I also thought about titling this post “Something about the first time” or maybe “What would Janis do?”
If there are lingering Catholics up all in the virtual house of this ‘blog, as the kids might say if they were sadly as deludedly hip as me, y’all better pluck out your own eyeballs to stop reading and not throw yourself into a vatful of occasion of sin. Actually, what I’m really hoping is that you keep reading, and in this week’s Boston Herald the headline will read something like “Science Proves Self-Righteousness Causes Addlepated Melonheads to Explode,” only briefer and in giant letters.
Pretty much this little experiment in writing here started out with me throwing sumpin’ up on the web after the first time I performed naked. (If you go to that link, ignore the bottom bits. They are incoherent rants of an imbecilic woman who has since been subdued by force.)
The first show was maybe the first, true, soulful, sensual, sexual kiss. The one with someone you really liked that literally took your breath away and for days after all you could think was “Wow! That’s what it’s all about.” Something primal that felt like nothing that had come before it.

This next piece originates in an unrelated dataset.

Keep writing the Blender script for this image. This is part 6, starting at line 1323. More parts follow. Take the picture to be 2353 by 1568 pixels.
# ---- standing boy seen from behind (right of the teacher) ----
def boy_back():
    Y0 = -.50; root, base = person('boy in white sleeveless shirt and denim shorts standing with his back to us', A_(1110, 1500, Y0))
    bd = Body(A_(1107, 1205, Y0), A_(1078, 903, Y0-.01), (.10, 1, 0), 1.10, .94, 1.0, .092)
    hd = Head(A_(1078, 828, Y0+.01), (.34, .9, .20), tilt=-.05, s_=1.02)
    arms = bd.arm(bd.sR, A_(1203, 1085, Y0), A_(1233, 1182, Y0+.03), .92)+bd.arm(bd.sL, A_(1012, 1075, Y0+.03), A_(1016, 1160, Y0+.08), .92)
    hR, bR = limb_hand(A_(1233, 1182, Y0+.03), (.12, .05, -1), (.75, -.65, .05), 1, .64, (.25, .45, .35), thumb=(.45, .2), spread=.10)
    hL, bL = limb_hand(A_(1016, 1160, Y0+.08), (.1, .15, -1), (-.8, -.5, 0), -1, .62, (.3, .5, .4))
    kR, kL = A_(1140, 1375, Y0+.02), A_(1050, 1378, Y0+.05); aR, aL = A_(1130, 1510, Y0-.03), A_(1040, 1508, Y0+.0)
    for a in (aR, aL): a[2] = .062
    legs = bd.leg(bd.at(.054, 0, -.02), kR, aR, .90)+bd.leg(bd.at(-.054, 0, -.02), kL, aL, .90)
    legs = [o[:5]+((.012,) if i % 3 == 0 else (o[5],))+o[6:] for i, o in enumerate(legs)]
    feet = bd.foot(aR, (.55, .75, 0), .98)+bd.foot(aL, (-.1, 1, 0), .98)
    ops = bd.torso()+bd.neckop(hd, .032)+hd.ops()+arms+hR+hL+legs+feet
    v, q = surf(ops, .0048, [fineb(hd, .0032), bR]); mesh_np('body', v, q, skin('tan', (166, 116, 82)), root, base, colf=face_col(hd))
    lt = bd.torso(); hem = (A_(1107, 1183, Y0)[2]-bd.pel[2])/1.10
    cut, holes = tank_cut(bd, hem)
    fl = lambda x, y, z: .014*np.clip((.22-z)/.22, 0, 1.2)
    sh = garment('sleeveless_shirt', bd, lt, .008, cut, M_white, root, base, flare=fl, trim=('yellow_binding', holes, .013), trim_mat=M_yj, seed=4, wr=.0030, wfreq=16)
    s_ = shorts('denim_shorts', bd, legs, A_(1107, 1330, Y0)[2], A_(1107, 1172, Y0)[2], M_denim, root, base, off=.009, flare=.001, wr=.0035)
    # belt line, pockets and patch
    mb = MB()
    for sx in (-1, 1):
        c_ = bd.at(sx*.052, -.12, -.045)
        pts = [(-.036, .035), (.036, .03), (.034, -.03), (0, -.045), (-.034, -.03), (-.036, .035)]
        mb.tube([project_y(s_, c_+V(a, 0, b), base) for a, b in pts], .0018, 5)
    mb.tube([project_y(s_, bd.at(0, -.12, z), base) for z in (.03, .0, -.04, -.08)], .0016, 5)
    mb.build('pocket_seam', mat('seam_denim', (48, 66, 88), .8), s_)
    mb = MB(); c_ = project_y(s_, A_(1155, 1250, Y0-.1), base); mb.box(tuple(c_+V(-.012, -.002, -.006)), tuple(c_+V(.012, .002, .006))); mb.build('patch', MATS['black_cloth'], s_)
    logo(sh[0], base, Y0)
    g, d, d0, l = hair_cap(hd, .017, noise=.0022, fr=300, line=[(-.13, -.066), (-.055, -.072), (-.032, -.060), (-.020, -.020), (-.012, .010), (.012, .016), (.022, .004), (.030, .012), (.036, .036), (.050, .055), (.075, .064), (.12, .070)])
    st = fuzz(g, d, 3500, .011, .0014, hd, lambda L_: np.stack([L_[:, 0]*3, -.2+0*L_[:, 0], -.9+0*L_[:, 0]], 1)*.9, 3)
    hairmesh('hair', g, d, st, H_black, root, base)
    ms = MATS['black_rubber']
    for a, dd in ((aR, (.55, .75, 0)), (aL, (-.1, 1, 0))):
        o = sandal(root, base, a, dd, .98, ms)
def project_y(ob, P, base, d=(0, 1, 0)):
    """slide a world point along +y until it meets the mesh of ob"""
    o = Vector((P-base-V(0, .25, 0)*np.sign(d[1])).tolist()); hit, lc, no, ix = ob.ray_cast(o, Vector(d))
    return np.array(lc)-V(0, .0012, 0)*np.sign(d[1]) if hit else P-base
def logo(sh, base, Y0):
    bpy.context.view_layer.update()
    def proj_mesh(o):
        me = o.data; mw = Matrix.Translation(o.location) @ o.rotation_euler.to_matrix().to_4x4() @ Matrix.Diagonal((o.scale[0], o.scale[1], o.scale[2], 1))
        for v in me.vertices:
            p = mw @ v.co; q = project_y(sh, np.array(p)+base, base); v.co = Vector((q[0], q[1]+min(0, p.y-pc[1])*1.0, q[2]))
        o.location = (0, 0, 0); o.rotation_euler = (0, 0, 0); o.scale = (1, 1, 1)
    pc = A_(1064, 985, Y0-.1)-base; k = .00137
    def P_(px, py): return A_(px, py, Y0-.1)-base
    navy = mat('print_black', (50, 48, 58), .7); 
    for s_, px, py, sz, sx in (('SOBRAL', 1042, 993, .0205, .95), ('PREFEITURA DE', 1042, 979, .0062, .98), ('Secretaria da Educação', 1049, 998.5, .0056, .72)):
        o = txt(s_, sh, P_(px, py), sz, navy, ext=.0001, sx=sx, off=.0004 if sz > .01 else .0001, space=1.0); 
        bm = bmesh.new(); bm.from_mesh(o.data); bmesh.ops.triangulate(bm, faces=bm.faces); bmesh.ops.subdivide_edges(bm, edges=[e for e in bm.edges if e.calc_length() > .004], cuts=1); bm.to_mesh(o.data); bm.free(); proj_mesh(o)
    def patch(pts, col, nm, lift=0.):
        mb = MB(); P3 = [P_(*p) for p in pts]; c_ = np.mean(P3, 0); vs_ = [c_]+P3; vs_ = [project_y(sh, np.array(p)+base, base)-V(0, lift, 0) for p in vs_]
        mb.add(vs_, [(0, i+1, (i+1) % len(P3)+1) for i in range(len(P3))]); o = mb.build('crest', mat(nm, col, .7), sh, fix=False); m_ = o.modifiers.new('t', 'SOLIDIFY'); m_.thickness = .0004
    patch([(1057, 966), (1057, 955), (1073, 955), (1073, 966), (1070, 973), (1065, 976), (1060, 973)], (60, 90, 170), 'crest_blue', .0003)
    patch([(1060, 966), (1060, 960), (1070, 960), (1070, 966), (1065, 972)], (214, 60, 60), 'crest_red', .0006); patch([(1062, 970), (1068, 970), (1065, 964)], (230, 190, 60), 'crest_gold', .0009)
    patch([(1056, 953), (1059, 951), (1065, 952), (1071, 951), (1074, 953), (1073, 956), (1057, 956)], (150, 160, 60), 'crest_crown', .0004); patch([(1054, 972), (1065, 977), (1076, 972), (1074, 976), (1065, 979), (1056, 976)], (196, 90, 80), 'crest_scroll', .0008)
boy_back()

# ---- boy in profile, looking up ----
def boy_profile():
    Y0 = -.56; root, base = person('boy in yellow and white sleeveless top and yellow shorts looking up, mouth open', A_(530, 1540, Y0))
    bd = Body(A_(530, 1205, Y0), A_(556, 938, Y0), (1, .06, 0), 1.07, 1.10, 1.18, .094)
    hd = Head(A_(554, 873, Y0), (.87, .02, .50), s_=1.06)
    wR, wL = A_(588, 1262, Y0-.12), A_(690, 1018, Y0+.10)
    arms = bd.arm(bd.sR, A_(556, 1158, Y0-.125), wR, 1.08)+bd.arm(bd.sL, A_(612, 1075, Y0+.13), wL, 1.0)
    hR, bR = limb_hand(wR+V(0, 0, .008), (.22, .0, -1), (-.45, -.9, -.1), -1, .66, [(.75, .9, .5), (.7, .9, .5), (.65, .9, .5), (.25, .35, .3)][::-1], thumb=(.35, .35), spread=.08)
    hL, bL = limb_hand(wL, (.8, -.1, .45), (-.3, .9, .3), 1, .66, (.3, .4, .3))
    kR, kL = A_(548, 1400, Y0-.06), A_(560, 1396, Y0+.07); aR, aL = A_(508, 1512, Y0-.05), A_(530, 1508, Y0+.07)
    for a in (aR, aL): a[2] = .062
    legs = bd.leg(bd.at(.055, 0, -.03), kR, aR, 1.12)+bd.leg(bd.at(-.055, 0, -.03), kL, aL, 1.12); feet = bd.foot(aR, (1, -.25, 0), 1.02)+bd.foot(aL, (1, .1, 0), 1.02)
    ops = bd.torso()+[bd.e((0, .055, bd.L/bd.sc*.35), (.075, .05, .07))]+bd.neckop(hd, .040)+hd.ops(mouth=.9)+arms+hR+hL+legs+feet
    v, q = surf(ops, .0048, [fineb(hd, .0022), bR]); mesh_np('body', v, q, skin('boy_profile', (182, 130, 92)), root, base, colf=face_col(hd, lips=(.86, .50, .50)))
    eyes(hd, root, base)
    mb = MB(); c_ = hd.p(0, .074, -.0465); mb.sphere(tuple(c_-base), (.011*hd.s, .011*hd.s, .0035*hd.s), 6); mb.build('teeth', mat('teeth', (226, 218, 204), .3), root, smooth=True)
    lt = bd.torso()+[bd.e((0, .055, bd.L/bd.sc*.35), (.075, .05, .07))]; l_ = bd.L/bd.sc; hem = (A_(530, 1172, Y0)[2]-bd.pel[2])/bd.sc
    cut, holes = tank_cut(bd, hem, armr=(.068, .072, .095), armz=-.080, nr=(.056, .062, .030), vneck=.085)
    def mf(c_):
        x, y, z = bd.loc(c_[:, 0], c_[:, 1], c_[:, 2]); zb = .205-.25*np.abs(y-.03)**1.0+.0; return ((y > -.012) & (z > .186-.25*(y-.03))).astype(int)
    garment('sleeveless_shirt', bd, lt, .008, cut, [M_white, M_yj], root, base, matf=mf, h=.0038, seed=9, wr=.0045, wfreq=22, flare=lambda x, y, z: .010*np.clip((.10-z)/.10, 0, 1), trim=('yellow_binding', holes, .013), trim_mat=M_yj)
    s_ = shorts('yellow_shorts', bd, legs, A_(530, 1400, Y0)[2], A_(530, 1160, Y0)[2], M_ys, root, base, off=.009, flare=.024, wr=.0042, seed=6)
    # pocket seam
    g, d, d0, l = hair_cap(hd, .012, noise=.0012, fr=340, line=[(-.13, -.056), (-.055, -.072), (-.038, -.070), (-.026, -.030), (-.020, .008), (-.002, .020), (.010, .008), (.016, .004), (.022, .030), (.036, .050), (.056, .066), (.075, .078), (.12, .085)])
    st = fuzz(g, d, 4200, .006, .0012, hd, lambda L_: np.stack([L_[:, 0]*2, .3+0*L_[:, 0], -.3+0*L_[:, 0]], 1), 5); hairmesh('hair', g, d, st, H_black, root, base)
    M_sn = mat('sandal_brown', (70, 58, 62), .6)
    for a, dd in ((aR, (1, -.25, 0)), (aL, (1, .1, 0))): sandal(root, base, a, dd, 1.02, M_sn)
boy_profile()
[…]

This one was different. Maybe it’s the long-term committed friendship, lover, flame relationship, but well into the game. It is wonderful, because this is the person who understands you and with whom intimacy is remarkable every damn fucking day. And, sex is what it is. It can be rocking or happy and sweet or rushed or maybe even a bit angry or tired or blue, but definitely less miraculous than the first touch, the first time when it truly mattered.
This show was like that. I was comfortable, I was happy, I think I performed OK, and I am very happy to have done a return engagement. But, it was what it was. Not so much bottle rockets and sparklers, it was a foot rub or a cup of coffee brought to you in bed.
Note to self: If you sign on to do a show that ratchets up the nervous energy, drive alone. I revel in chilling out in my car with the stereo at maximum volume, but tonight it was not meant to be.
I want to congratulate by name those involved, but I hate to randomly out people who might want to keep their identities undercover (ha ha get it nudity-undercover). Everyone did a great job (no surprise) and the show was fun. Feel free to write your identity in the comment space and out yourself.
As for what would Janis do? She’d be down with letting a friend and fellow performer use his camera phone to catch a glimpse of her goods. So, somewhere on the WWW, I might be channeling a little Janis.